Members can call votes on each amendment, and also votes on each section – so the 21-member committee could be sat in the committee rooms, in the bowels of Leinster House, for quite some time. There’s then a final vote on whether the committee should approve the law, changed or not, and send it back to the Dáil.
The legislation is then sent back to the Dáil in ‘report stage‘ – where other members are briefed on any changes that may have been made in the committee. Here, any TD has the chance to suggest even more changes – in theory, it allows them to undo any changes made in the committee, but occasionally there can be more significant proposals on the table. Each amendment gets a vote, and there’s then a final vote at the end of the stage.
The final stage is, typically, ‘final stage‘. This tends to be very brief – members will probably have said everything they want to say – and is followed by a final vote, which offers TDs their final chance to roadblock the legislation.
Once the Dáil has approved the legislation, it goes to the Seanad, where a near-identical process is followed. The only difference is that ‘committee stage’ is held in the ‘Committee of the whole Seanad’ (all 60 members of the Seanad form a committee, and their meetings are held in the Seanad chamber).
Because every Senator can make a change at committee stage, report stage tends to be a lot shorter – members rarely try to push the same amendment twice if it’s already been voted down the first time.
From Teach Laighean to Áras an Úachtaráin
When both the Dáil and the Seanad have signed off, the Bill is sent to the President – who has between five and seven days to sign it into law, or convene the Council of State, which he can do if he thinks the legislation could be in breach of the constitution.

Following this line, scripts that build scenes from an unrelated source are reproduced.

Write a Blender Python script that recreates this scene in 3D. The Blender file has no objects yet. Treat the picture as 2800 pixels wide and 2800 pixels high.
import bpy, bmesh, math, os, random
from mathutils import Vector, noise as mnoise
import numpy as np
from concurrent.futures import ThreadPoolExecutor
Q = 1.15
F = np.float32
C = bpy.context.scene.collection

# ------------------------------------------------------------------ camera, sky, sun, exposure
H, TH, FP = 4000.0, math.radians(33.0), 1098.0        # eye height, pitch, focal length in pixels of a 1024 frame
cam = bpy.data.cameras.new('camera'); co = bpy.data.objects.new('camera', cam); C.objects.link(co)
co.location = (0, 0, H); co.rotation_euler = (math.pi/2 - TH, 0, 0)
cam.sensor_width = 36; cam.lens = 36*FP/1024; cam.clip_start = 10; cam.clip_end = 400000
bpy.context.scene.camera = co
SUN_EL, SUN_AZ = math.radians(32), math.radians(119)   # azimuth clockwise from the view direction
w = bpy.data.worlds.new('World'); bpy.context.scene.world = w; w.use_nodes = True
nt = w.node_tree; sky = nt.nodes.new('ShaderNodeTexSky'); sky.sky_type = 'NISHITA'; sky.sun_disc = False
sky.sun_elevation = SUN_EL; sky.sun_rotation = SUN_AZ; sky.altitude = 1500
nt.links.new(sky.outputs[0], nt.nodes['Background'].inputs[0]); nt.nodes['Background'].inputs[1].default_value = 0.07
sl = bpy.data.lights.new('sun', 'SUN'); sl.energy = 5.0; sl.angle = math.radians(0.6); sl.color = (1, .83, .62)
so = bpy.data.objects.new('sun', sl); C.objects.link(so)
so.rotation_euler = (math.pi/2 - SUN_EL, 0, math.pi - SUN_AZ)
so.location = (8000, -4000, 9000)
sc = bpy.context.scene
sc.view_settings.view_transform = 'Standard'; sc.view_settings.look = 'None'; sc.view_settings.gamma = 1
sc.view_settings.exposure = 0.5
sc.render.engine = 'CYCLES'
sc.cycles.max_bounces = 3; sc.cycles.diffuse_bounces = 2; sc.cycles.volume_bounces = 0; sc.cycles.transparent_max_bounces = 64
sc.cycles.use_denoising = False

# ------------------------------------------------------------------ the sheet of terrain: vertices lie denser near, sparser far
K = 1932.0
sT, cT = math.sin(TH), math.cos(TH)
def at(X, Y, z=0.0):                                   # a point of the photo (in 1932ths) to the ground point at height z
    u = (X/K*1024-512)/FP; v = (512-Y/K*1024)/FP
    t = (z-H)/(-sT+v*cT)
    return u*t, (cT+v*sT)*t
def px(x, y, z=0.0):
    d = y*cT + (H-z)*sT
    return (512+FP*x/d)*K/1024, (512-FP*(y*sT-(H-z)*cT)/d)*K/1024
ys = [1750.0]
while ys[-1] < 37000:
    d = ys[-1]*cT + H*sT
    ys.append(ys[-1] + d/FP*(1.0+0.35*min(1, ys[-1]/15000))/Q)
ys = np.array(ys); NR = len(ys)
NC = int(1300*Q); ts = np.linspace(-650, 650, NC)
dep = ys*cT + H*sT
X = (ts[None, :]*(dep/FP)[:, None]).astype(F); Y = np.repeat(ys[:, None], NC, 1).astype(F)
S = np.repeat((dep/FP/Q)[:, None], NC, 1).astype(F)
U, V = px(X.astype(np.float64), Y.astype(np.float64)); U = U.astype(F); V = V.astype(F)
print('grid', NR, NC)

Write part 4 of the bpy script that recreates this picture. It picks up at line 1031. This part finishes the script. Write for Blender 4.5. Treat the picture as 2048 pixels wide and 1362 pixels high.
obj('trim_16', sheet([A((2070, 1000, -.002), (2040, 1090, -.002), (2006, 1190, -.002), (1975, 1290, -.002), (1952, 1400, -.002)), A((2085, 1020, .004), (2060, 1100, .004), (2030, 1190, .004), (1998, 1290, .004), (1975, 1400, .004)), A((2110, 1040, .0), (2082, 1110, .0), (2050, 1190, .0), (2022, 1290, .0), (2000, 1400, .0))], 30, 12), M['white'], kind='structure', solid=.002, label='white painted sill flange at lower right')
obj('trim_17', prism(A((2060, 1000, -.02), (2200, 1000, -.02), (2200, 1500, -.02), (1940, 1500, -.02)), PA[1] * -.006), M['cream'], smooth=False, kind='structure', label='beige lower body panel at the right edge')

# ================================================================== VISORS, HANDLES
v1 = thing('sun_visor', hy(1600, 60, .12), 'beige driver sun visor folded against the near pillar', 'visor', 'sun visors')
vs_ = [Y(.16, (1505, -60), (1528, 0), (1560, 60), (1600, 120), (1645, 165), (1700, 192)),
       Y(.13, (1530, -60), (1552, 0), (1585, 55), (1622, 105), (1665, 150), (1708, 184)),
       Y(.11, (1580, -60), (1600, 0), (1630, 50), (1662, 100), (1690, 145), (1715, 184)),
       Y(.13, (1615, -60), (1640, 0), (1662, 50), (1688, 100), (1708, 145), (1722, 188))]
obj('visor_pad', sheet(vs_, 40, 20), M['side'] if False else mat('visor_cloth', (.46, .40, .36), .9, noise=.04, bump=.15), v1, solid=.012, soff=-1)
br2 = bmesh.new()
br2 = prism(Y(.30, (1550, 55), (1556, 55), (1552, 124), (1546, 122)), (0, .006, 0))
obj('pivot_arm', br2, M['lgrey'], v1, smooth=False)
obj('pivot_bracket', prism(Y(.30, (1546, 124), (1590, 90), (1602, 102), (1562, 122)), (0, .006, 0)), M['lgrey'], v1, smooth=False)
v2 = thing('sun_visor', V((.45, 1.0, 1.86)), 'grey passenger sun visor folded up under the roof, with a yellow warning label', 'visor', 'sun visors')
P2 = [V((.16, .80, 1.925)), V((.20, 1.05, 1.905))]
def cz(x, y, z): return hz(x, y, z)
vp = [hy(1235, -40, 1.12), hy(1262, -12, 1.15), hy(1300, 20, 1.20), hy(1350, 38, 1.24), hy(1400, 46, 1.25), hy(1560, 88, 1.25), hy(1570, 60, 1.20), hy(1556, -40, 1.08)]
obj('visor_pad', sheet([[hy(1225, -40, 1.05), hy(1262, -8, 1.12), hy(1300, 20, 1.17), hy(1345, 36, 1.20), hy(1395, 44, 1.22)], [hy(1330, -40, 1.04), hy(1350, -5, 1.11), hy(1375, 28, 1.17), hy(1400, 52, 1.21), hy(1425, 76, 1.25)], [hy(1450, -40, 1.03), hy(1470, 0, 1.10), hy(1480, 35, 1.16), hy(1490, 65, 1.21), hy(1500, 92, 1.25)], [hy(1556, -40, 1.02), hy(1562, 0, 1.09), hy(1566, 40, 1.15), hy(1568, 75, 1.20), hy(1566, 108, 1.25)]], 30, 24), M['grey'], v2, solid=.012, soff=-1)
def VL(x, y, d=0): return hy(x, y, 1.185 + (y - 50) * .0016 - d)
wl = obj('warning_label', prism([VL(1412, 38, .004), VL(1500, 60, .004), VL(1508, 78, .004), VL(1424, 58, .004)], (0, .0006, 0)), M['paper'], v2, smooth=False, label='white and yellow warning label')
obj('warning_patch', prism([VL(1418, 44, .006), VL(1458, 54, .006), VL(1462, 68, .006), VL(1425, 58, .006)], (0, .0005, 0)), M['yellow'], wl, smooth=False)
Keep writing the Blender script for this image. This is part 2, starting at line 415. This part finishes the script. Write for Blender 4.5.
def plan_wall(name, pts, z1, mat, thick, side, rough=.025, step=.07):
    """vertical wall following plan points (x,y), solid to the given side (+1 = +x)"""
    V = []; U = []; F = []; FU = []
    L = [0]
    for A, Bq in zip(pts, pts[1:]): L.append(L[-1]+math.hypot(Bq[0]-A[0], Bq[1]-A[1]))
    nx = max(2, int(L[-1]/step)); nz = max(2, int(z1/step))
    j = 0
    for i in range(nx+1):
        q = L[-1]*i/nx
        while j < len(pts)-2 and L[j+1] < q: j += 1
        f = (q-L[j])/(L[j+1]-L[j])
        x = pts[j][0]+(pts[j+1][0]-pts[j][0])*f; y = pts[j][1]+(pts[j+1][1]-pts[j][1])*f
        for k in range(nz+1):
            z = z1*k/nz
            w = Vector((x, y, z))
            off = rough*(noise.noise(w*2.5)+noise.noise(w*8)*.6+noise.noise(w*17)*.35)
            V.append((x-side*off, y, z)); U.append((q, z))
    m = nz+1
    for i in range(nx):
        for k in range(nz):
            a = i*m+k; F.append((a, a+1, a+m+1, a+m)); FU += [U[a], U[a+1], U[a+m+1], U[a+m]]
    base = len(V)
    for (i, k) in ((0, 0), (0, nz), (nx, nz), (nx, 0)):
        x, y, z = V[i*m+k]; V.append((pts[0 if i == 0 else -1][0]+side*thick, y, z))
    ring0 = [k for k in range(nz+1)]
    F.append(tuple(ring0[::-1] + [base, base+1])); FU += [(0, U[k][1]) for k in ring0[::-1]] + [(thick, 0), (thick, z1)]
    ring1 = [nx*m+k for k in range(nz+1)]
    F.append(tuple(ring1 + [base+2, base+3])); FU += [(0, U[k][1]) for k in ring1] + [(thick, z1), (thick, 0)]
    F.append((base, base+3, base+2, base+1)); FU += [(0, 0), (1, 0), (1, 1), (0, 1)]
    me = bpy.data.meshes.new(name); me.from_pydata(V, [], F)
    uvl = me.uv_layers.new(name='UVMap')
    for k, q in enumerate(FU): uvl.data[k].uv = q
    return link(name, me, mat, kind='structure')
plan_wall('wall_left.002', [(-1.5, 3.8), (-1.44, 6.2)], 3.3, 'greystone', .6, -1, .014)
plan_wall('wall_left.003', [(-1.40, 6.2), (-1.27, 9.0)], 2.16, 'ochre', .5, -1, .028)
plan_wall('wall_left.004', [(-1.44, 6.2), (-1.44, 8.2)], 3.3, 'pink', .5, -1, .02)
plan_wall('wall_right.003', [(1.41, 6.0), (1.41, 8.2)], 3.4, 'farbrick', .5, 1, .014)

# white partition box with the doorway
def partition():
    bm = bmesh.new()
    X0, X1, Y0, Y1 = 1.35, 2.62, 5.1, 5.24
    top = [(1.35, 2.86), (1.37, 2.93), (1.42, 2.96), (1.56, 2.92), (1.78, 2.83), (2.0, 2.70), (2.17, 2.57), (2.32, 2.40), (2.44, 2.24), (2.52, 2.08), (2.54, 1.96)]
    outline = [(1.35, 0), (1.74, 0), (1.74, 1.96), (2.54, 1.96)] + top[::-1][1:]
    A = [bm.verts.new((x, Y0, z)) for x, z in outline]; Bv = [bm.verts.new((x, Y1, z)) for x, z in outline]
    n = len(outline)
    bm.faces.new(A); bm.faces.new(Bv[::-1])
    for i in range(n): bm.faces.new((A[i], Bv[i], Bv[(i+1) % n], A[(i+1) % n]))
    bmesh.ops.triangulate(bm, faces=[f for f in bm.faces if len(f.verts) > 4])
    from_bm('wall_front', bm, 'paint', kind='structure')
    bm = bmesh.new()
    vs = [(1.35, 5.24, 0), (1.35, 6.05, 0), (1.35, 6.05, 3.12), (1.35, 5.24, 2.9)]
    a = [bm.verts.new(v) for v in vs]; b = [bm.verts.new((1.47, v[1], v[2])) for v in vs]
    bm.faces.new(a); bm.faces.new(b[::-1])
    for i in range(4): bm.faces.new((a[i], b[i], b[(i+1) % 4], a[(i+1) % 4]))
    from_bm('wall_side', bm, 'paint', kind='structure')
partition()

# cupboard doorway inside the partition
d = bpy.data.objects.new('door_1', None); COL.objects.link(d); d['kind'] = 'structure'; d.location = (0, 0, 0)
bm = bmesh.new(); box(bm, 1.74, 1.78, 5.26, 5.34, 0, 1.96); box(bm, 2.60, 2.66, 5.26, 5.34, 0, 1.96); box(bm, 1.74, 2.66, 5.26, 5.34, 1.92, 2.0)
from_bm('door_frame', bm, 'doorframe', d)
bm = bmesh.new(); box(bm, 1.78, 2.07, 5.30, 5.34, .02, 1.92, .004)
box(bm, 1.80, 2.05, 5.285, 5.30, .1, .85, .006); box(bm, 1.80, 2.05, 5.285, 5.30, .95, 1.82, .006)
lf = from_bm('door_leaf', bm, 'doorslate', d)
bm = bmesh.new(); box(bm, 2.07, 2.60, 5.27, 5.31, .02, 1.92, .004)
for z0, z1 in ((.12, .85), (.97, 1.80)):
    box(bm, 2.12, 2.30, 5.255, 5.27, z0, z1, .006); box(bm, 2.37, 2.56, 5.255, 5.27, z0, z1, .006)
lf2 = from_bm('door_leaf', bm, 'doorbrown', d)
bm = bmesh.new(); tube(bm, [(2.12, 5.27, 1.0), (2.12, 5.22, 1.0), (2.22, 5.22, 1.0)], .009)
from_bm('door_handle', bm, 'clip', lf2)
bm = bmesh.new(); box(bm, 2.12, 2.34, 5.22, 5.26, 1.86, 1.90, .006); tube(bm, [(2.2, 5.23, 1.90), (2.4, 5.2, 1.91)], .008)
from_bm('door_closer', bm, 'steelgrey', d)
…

(This five-to-seven-day period can be circumvented if the Government deems it necessary, and the Seanad approves it. This procedure has been used often in the past, notably during the debate on the IBRC legislation when President Higgins signed the law barely an hour after the Seanad passed it.)
If the Council of State doesn’t assuage his fears, he can send the legislation to the Supreme Court – which will then offer a binding ruling on whether the Bill is in keeping with the Constitution. All Acts of the Oireachtas must be in harmony with the constitution – if they aren’t, the offending sections are struck out.
The Supreme Court’s ruling is final: if it says the law is okay, the President can sign it and no further legal challenge is ever permitted (the courts system can’t be asked to reconsider an issue they have already ruled on).
If the Supreme Court strikes it down, however, we’re back to square one – and the whole system will need to start all over again.